1499226193 2 min read

Rational snacking: Young children’s decision-making on the marshmallow task is moderated by beliefs about environmental reliability | Kidd, C. et al., Cognition, 126, 109-114 2013

A brief paper about a recreation of the Stanford marshmallow experiment [1] with a twist, two groups were formed for this test, one was given a unreliable context, where the subject was being prepared to feel unsure of the promises being made, instead the context for the second group context was reliable meaning, all the promises were fulfilled.

Before reading the paper, I assumed the conclusion would draw little difference between the decisions made on both groups, this is to say, that no matter in which context a kid is in, they actions ought to be exactly the same, because _reasons_ (kids, right?) ... so much for holding casual determinism as the answer for all that is. Under reliable conditions the paper shows that individuals (or at least children) are, at the minimum, four times more likely to wait for something.

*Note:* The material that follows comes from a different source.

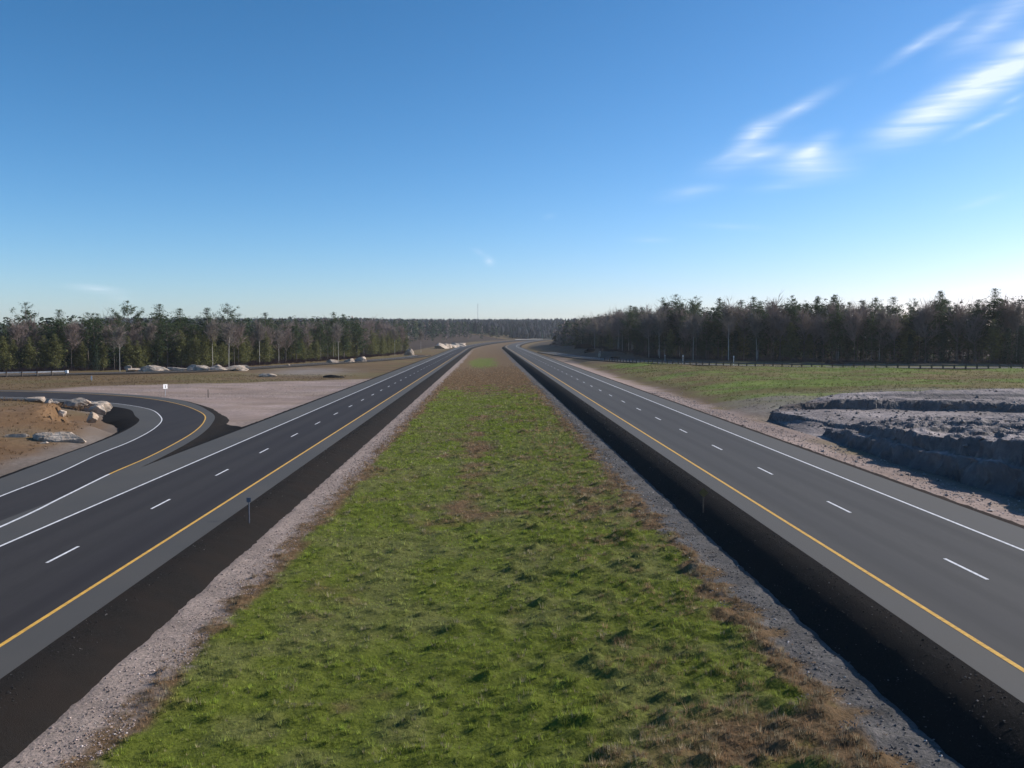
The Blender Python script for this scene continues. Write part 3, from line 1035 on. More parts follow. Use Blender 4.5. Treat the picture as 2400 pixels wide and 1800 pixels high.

The final results suggest that the sense of reliability of other persons towards us, have an enormous impact in our life, which sounds like a really obvious thing, if you screw up with someone, broke promises, say lies, there would be obvious repercussions, but this paper shows that the reasoning on the decisions others may do about us, examines more than acts of bad will or mistakes we have made, it also takes into account our indirect actions that they are be able to perceive, it shows at the end that even if we're sure about our self-control we should always be careful when realizing any kind of public activity made.